Politics

Netanyahu plans to discuss 'Iran threat' with Trump

Israel prime minister distinguishes between 'cruel' Tehran government and the people in recorded message.

Israel regards Iran as its most dangerous adversary because of its nuclear programme [Reuters]

Israeli Prime Minister Benjamin Netanyahu says he wants to talk soon to the new US president to "counter the threat" from Iran's government, which he accused of threatening its citizens' freedom.

"I plan to speak soon with President [Donald] Trump about how to counter the threat of Iranian regime which calls for Israel's destruction," Netanyahu said in a video message posted on his Facebook page on Saturday.

In the video, Netanyahu also addressed the people of Iran in English, with Persian subtitles.

"We are your friend, not your enemy," he said.

"The regime is cruel - the people are not; the regime is aggressive - the people are warm ... You have a proud history. You have a rich culture. Tragically, you are shackled by a theocratic tyranny," he said.


READ MORE: Israel, Iran and the struggle for US favour


Before his inauguration on Friday, Trump had repeatedly denounced a nuclear deal between Iran and six world powers, including the United States, which Israel has also staunchly criticised.

On January 16, Trump said in an interview with the Times of London and Bild newspaper of Germany: "I'm not happy with the Iran deal, I think it's one of the worst deals ever made.

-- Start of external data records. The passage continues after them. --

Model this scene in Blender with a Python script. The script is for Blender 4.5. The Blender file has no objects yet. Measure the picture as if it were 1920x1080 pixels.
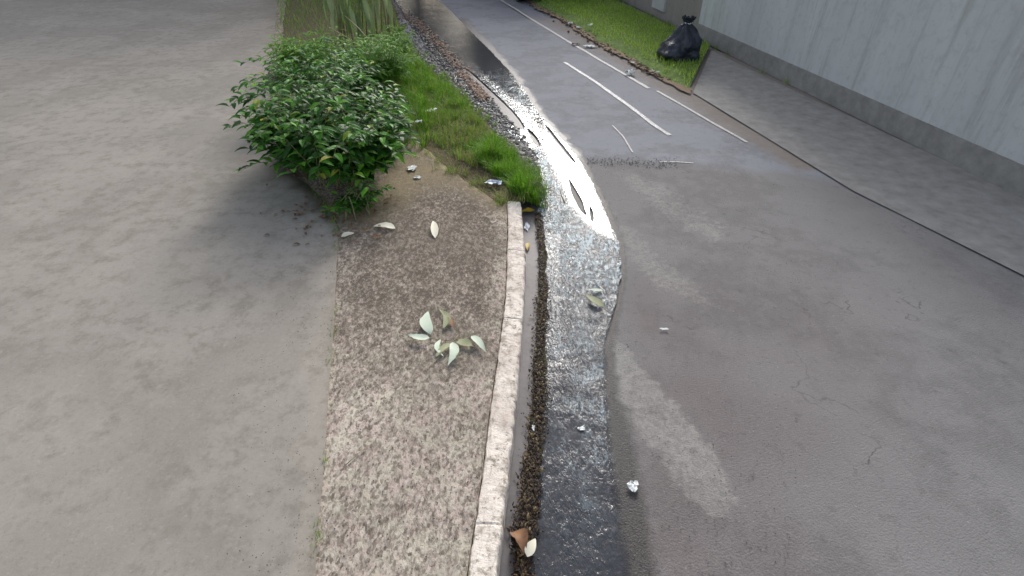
import bpy, bmesh, math, random
import numpy as np
from mathutils import Vector, Matrix, noise
from mathutils.geometry import delaunay_2d_cdt
random.seed(7)
S = bpy.context.scene
COL = S.collection
# ---------------------------------------------------------------- camera
F, HZ, H = 1000.0, -200.0, 2.05        # focal length in 1920-px units, horizon row, camera height
TH = math.atan2(540 - HZ, F)
cam = bpy.data.cameras.new('camera'); camo = bpy.data.objects.new('camera', cam); COL.objects.link(camo)
camo.location = (0, 0, H); camo.rotation_euler = (math.pi/2 - TH, 0, 0)
cam.sensor_width = 36; cam.lens = 36*F/1920; cam.clip_end = 800; cam.clip_start = 0.05
S.camera = camo
FW = Vector((0, math.cos(TH), -math.sin(TH))); UP = Vector((0, math.sin(TH), math.cos(TH)))
def P(px, py, z=0.0):
    d = FW*F + Vector((px-960, 0, 0)) + UP*(540-py)
    t = (z-H)/d.z
    return Vector((0, 0, H)) + d*t
def PX(v):
    q = Vector(v) - Vector((0, 0, H)); dd = q.dot(FW)
    if dd < 0.05: dd = 0.05
    return 960 + q.x/dd*F, 540 - q.dot(UP)/dd*F
# ---------------------------------------------------------------- light
SUN_EL, SUN_AZ = math.radians(27.5), math.radians(7)      # az measured from +Y towards +X
w = bpy.data.worlds.new('World'); S.world = w; w.use_nodes = True
nt = w.node_tree; sky = nt.nodes.new('ShaderNodeTexSky'); sky.sky_type = 'NISHITA'; sky.sun_disc = False
sky.sun_elevation = SUN_EL; sky.sun_rotation = SUN_AZ; sky.dust_density = 3.0; sky.air_density = 1.0; sky.ozone_density = 1.0
hsv = nt.nodes.new('ShaderNodeHueSaturation'); hsv.inputs['Saturation'].default_value = 0.55
nt.links.new(sky.outputs[0], hsv.inputs['Color']); nt.links.new(hsv.outputs[0], nt.nodes['Background'].inputs[0])
nt.nodes['Background'].inputs[1].default_value = 0.15
sl = bpy.data.lights.new('sun', 'SUN'); sl.energy = 1.4; sl.angle = math.radians(11); sl.color = (1, .98, .95)
so = bpy.data.objects.new('sun', sl); COL.objects.link(so)
sd = Vector((math.sin(SUN_AZ)*math.cos(SUN_EL), math.cos(SUN_AZ)*math.cos(SUN_EL), math.sin(SUN_EL)))
so.rotation_euler = sd.to_track_quat('Z', 'Y').to_euler(); so.location = sd*30
S.view_settings.view_transform = 'Standard'; S.view_settings.look = 'None'; S.view_settings.gamma = 1
S.view_settings.exposure = 0.82
# ---------------------------------------------------------------- materials
class NT:
    def __init__(s, name):
        s.m = bpy.data.materials.new(name); s.m.use_nodes = True
        s.t = s.m.node_tree; s.b = s.t.nodes['Principled BSDF']; s._c = None
    def n(s, typ, **kw):
        o = s.t.nodes.new(typ)
        for k, v in kw.items(): setattr(o, k, v)
        return o
    def put(s, sock, v):
        if hasattr(v, 'is_output') or isinstance(v, bpy.types.NodeSocket): s.t.links.new(v, sock)
        elif isinstance(v, tuple) and len(v) == 3 and sock.type == 'RGBA': sock.default_value = (*v, 1)
        else: sock.default_value = v
    def coord(s):
        if s._c is None: s._c = s.n('ShaderNodeTexCoord').outputs['Object']
        return s._c
    def mapc(s, scale=(1,1,1), rot=(0,0,0)):
        m = s.n('ShaderNodeMapping'); s.t.links.new(s.coord(), m.inputs[0])
        m.inputs['Scale'].default_value = scale; m.inputs['Rotation'].default_value = rot; return m.outputs[0]
    def noise(s, scale, detail=4, rough=.6, vec=None, dist=0):
        o = s.n('ShaderNodeTexNoise'); s.t.links.new(vec or s.coord(), o.inputs['Vector'])
        o.inputs['Scale'].default_value = scale; o.inputs['Detail'].default_value = detail
        o.inputs['Roughness'].default_value = rough; o.inputs['Distortion'].default_value = dist
        return o.outputs['Fac']
    def voro(s, scale, feature='F1', vec=None, out='Distance'):
        o = s.n('ShaderNodeTexVoronoi', feature=feature); s.t.links.new(vec or s.coord(), o.inputs['Vector'])
        o.inputs['Scale'].default_value = scale; return o.outputs[out]
    def ramp(s, fac, stops):
        o = s.n('ShaderNodeValToRGB'); s.put(o.inputs[0], fac); e = o.color_ramp.elements
        while len(e) < len(stops): e.new(.5)
        for el, (p, c) in zip(e, stops):
            el.position = p; el.color = (c, c, c, 1) if not isinstance(c, tuple) else (*c, 1)
        return o.outputs[0]
    def mix(s, f, a, b, mode='MIX'):
        o = s.n('ShaderNodeMix', data_type='RGBA', blend_type=mode)
        s.put(o.inputs[0], f); s.put(o.inputs[6], a); s.put(o.inputs[7], b); return o.outputs[2]
    def math(s, op, a, b=0.0, clamp=False):
        o = s.n('ShaderNodeMath', operation=op, use_clamp=clamp); s.put(o.inputs[0], a); s.put(o.inputs[1], b); return o.outputs[0]
    def attr(s, name):
        return s.n('ShaderNodeAttribute', attribute_name=name).outputs['Fac']
    def island(s): return s.n('ShaderNodeNewGeometry').outputs['Random Per Island']
    def bump(s, h, strength=.5, dist=.01, prev=None):
        o = s.n('ShaderNodeBump'); s.put(o.inputs['Strength'], strength); o.inputs['Distance'].default_value = dist
        s.put(o.inputs['Height'], h)
        if prev is not None: s.t.links.new(prev, o.inputs['Normal'])
        return o.outputs[0]
    def fin(s, col=None, rough=.8, nrm=None, spec=.5, ior=None, coat=None):
        if col is not None: s.put(s.b.inputs['Base Color'], col)
        s.put(s.b.inputs['Roughness'], rough); s.put(s.b.inputs['Specular IOR Level'], spec)
        if nrm is not None: s.t.links.new(nrm, s.b.inputs['Normal'])
        if ior: s.b.inputs['IOR'].default_value = ior
        return s.m

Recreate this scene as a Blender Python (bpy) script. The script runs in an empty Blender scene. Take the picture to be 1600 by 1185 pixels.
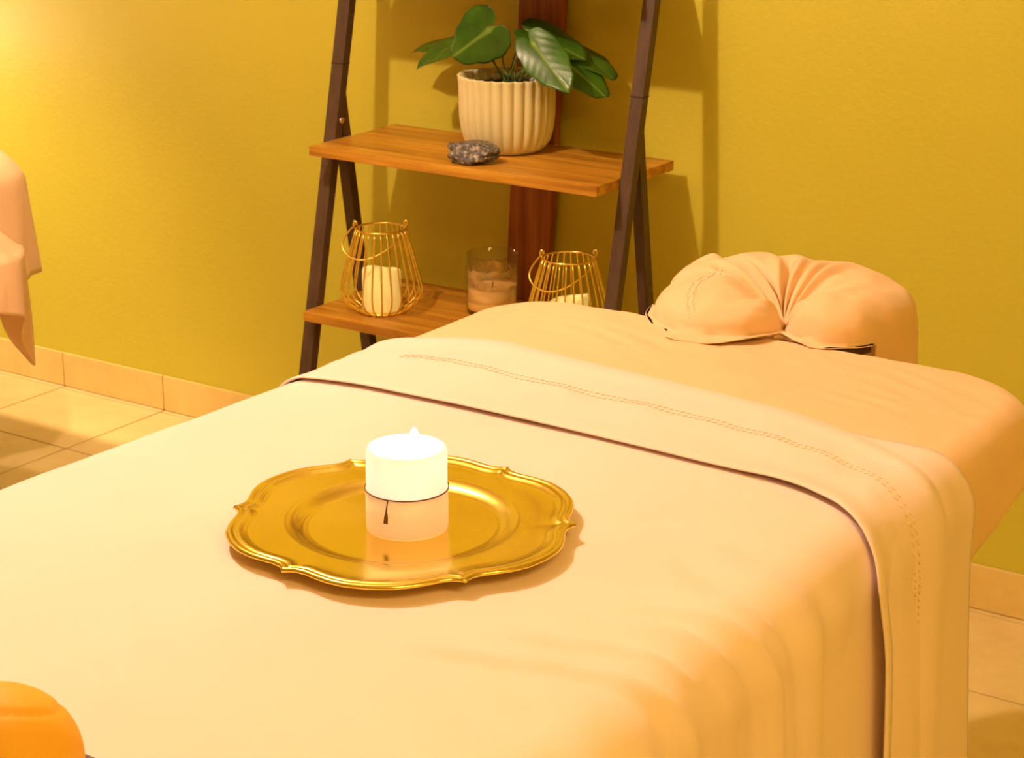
import bpy, math, random
from mathutils import Vector, Matrix, noise
random.seed(7)
PI = math.pi
scene = bpy.context.scene
C = scene.collection

# ------------------------------------------------------------------ camera
cam_d = bpy.data.cameras.new('camera')
cam = bpy.data.objects.new('camera', cam_d); C.objects.link(cam)
fw = Vector((-0.5237, 0.7941, -0.3085)).normalized()
rt = Vector((0.8341, 0.5516, 0.0036)); rt = (rt - fw*rt.dot(fw)).normalized()
up = rt.cross(fw).normalized()
M3 = Matrix((rt, up, -fw)).transposed()
CAM = Vector((0.0, -3.4226, 1.6))
cam.matrix_world = Matrix.Translation(CAM) @ M3.to_4x4()
cam_d.sensor_fit = 'HORIZONTAL'; cam_d.sensor_width = 36.0
cam_d.lens = 3061.54/1600*36.0
cam_d.clip_start = 0.05
cam_d.dof.use_dof = True; cam_d.dof.focus_distance = 2.05; cam_d.dof.aperture_fstop = 28
scene.camera = cam

# ------------------------------------------------------------------ exposure and world
vs = scene.view_settings
vs.view_transform = 'Standard'; vs.look = 'None'; vs.gamma = 1.0; vs.use_curve_mapping = False
vs.exposure = 0.0
w = bpy.data.worlds.new('world'); scene.world = w; w.use_nodes = True
w.node_tree.nodes['Background'].inputs[0].default_value = (0.05, 0.03, 0.01, 1)
w.node_tree.nodes['Background'].inputs[1].default_value = 0.2

# ------------------------------------------------------------------ lights of the room and added fill lights
def light(name, kind, loc, power, color, size=0.05, parent=None, rot=None, size_y=None):
    d = bpy.data.lights.new(name, kind); d.energy = power; d.color = color
    if kind == 'AREA':
        d.size = size
        if size_y: d.shape = 'RECTANGLE'; d.size_y = size_y
    else:
        d.shadow_soft_size = size
    o = bpy.data.objects.new(name, d); C.objects.link(o); o.location = loc
    if rot: o.rotation_euler = rot
    if parent:
        o.location = Vector(loc) - parent.location
        o.parent = parent
    return o
KEY_LOC = (-2.17, -1.62, 2.30); KEY_P = 100; KEY_C = (1.0, 0.72, 0.55)
FILL_LOC = (0.55, -2.75, 2.425); FILL_P = 36; FILL_C = (1.0, 0.63, 0.14)  # added soft fill for the shadows and the bed's right side
SCONCE_LOC = (-4.12, -0.30, 0.88); SCONCE_P = 6.5; SCONCE_C = (1.0, 0.82, 0.85)
FILL_SPOT_LOC = (-3.55, -1.15, 2.36); FILL_SPOT_P = 215; FILL_SPOT_C = (1.0, 0.70, 0.42)  # added fill spot, aimed down to brighten the left floor
CANDLE_P = 20; CANDLE_C = (1.0, 0.86, 0.90)

# ------------------------------------------------------------------ materials
def mat(name, col, rough=0.6, metal=0.0, spec=0.5):
    m = bpy.data.materials.new(name); m.use_nodes = True
    b = m.node_tree.nodes['Principled BSDF']
    b.inputs['Base Color'].default_value = (*col, 1); b.inputs['Roughness'].default_value = rough
    b.inputs['Metallic'].default_value = metal
    b.inputs['Specular IOR Level'].default_value = spec
    return m
def nd(m, t, **kw):
    n = m.node_tree.nodes.new(t)
    for k, v in kw.items(): setattr(n, k, v)
    return n
def lk(m, a, b): m.node_tree.links.new(a, b)
def bsdf(m): return m.node_tree.nodes['Principled BSDF']
def coords(m, scale=(1, 1, 1), kind='Object'):
    t = nd(m, 'ShaderNodeTexCoord'); mp = nd(m, 'ShaderNodeMapping'); mp.inputs['Scale'].default_value = scale
    lk(m, t.outputs[kind], mp.inputs['Vector']); return mp.outputs['Vector']
def ramp(m, fac, stops):
    r = nd(m, 'ShaderNodeValToRGB'); e = r.color_ramp.elements
    while len(e) < len(stops): e.new(0.5)
    for el, (p, c) in zip(e, stops): el.position = p; el.color = (*c, 1)
    lk(m, fac, r.inputs['Fac']); return r.outputs['Color']
def noise_tex(m, vec, scale, detail=3, rough=0.5):
    n = nd(m, 'ShaderNodeTexNoise'); n.inputs['Scale'].default_value = scale
    n.inputs['Detail'].default_value = detail; n.inputs['Roughness'].default_value = rough
    lk(m, vec, n.inputs['Vector']); return n.outputs['Fac']
def bump(m, h, strength, dist):
    b = nd(m, 'ShaderNodeBump'); b.inputs['Strength'].default_value = strength; b.inputs['Distance'].default_value = dist
    lk(m, h, b.inputs['Height']); lk(m, b.outputs['Normal'], bsdf(m).inputs['Normal'])

def wall_mat():
    m = mat('wall_paint', (0.60, 0.54, 0.055), 0.5, spec=0.3); v = coords(m)
    lk(m, ramp(m, noise_tex(m, v, 1.6), [(0.3, (0.585, 0.525, 0.052)), (0.7, (0.62, 0.555, 0.058))]), bsdf(m).inputs['Base Color'])
    bump(m, noise_tex(m, v, 75, 3, 0.55), 0.22, 0.005); return m
def tile_mat(name, dark, light_):
    m = mat(name, light_, 0.42, spec=0.35); v = coords(m)
    lk(m, ramp(m, noise_tex(m, v, 7, 6, 0.65), [(0.3, dark), (0.7, light_)]), bsdf(m).inputs['Base Color'])
    bump(m, noise_tex(m, v, 40, 4), 0.12, 0.004); return m
def wood_mat(name, dark, mid, light_, axis='X', rough=0.38):
    m = mat(name, mid, rough, spec=0.4)
    sc = {'X': (1.2, 22, 22), 'Z': (22, 22, 1.0)}[axis]
    v = coords(m, sc)
    f1 = noise_tex(m, v, 2.2, 5, 0.6)
    c1 = ramp(m, f1, [(0.34, dark), (0.5, mid), (0.66, light_)])
    v2 = coords(m, {'X': (3, 160, 160), 'Z': (160, 160, 3)}[axis])
    f2 = noise_tex(m, v2, 3, 2)
    mx = nd(m, 'ShaderNodeMix', data_type='RGBA', blend_type='MULTIPLY'); mx.inputs['Factor'].default_value = 0.35
    lk(m, c1, mx.inputs['A']); lk(m, ramp(m, f2, [(0.35, (0.55, 0.5, 0.45)), (0.6, (1, 1, 1))]), mx.inputs['B'])
    lk(m, mx.outputs['Result'], bsdf(m).inputs['Base Color'])
    bump(m, f2, 0.08, 0.001); return m
def cloth_mat(name, col, vary=0.06):
    m = mat(name, col, 0.62, spec=0.25); v = coords(m)
    lo = tuple(c*(1-vary) for c in col); hi = tuple(min(1, c*(1+vary)) for c in col)
    lk(m, ramp(m, noise_tex(m, v, 6, 5), [(0.3, lo), (0.7, hi)]), bsdf(m).inputs['Base Color'])
    bsdf(m).inputs['Sheen Weight'].default_value = 0.15
    bump(m, noise_tex(m, coords(m, (1, 1, 1)), 900, 2), 0.06, 0.0008); return m
def gold_mat(name, col, rough, aniso=0.0):
    m = mat(name, col, rough, 1.0); b = bsdf(m)
    v = coords(m)
    if aniso:
        b.inputs['Anisotropic'].default_value = aniso
        t = nd(m, 'ShaderNodeTangent', direction_type='RADIAL', axis='Z'); lk(m, t.outputs['Tangent'], b.inputs['Tangent'])
    f = noise_tex(m, v, 14, 4)
    mr = nd(m, 'ShaderNodeMapRange'); mr.inputs['To Min'].default_value = rough*0.8; mr.inputs['To Max'].default_value = rough*1.25
    lk(m, f, mr.inputs['Value']); lk(m, mr.outputs['Result'], b.inputs['Roughness']); return m

M = {}
M['wall'] = wall_mat()
M['ceiling'] = mat('ceiling_paint', (0.75, 0.66, 0.42), 0.8)
M['tile'] = tile_mat('floor_tile', (0.74, 0.56, 0.25), (0.86, 0.69, 0.33))
M['base_tile'] = tile_mat('skirting_tile', (0.74, 0.54, 0.18), (0.86, 0.66, 0.25))
M['grout'] = mat('grout', (0.30, 0.20, 0.09), 0.9)
M['shelf_wood'] = wood_mat('shelf_wood', (0.36, 0.15, 0.014), (0.54, 0.25, 0.024), (0.70, 0.36, 0.045), 'X', 0.36)
M['board_wood'] = wood_mat('board_wood', (0.22, 0.055, 0.010), (0.33, 0.095, 0.016), (0.42, 0.14, 0.025), 'Z', 0.5)
M['leg'] = wood_mat('dark_frame', (0.070, 0.038, 0.024), (0.086, 0.047, 0.030), (0.105, 0.060, 0.038), 'Z', 0.5)
M['screw'] = mat('screw_metal', (0.75, 0.6, 0.5), 0.35, 1.0)
M['gold_wire'] = gold_mat('gold_wire', (0.92, 0.68, 0.15), 0.28)
M['plate'] = gold_mat('brushed_gold', (0.88, 0.68, 0.15), 0.18, 0.55)
M['led_wax'] = mat('cream_wax', (0.92, 0.84, 0.38), 0.45)
bsdf(M['led_wax']).inputs['Subsurface Weight'].default_value = 0.3
bsdf(M['led_wax']).inputs['Emission Color'].default_value = (1.0, 0.72, 0.22, 1); bsdf(M['led_wax']).inputs['Emission Strength'].default_value = 0.32
bsdf(M['led_wax']).inputs['Subsurface Radius'].default_value = (0.02, 0.012, 0.006)
M['pot'] = mat('cream_ceramic', (0.72, 0.65, 0.36), 0.6, spec=0.3)
bump(M['pot'], noise_tex(M['pot'], coords(M['pot']), 160, 3), 0.15, 0.0015)
M['soil'] = mat('dark_soil', (0.05, 0.035, 0.02), 0.9)
bump(M['soil'], noise_tex(M['soil'], coords(M['soil']), 120, 4), 0.8, 0.01)
M['pebble'] = mat('pale_pebble', (0.7, 0.66, 0.6), 0.5)
M['stem'] = mat('green_stem', (0.12, 0.20, 0.04), 0.5)
M['sheet'] = cloth_mat('cream_sheet', (0.88, 0.69, 0.65), 0.03)
M['fitted'] = cloth_mat('peach_sheet', (0.84, 0.565, 0.34), 0.03)
M['pad'] = mat('table_pad', (0.25, 0.16, 0.1), 0.6)
M['steel'] = mat('table_metal', (0.3, 0.25, 0.2), 0.4, 0.8)
M['beech'] = wood_mat('table_leg_wood', (0.4, 0.24, 0.1), (0.5, 0.3, 0.14), (0.6, 0.38, 0.2), 'Z', 0.5)
M['twine'] = mat('brown_twine', (0.16, 0.06, 0.015), 0.9)
M['wick'] = mat('black_wick', (0.02, 0.015, 0.01), 0.9)
M['paper'] = mat('gold_paper', (0.90, 0.74, 0.46), 0.3, spec=0.6)
def paper_translucent(m):
    nt = m.node_tree; t = nt.nodes.new('ShaderNodeBsdfTranslucent'); t.inputs['Color'].default_value = (0.95, 0.78, 0.48, 1)
    mx = nt.nodes.new('ShaderNodeMixShader'); mx.inputs[0].default_value = 0.5
    nt.links.new(bsdf(m).outputs[0], mx.inputs[1]); nt.links.new(t.outputs[0], mx.inputs[2])
    nt.links.new(mx.outputs[0], nt.nodes['Material Output'].inputs[0])
paper_translucent(M['paper'])
M['amber'] = mat('amber_fabric', (0.82, 0.42, 0.035), 0.6, spec=0.3)
bump(M['amber'], noise_tex(M['amber'], coords(M['amber']), 26, 3), 0.3, 0.005)
M['bowl'] = wood_mat('dark_bowl_wood', (0.10, 0.03, 0.012), (0.15, 0.05, 0.02), (0.2, 0.07, 0.03), 'X', 0.5)
M['white_metal'] = mat('white_metal', (0.8, 0.78, 0.72), 0.4)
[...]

I think it's one of the dumbest deals I've ever seen, one of the dumbest."

But he declined to say whether he intended to "renegotiate" the deal, as he asserted regularly during the presidential campaign.

Netanyahu has been an ardent opponent of the 2015 pact signed by Iran, the US, China, Russia, Britain, France and Germany.

The deal placed curbs on Tehran's nuclear programme in exchange for the lifting of international sanctions.

In December, Netanyahu said there were many ways of "undoing" the Iran nuclear deal and that he would discuss that with Trump. "I have about five things in mind," he said.

But before he left office, former US President Barack Obama warned against rowing back the pact, emphasising its "significant and concrete results".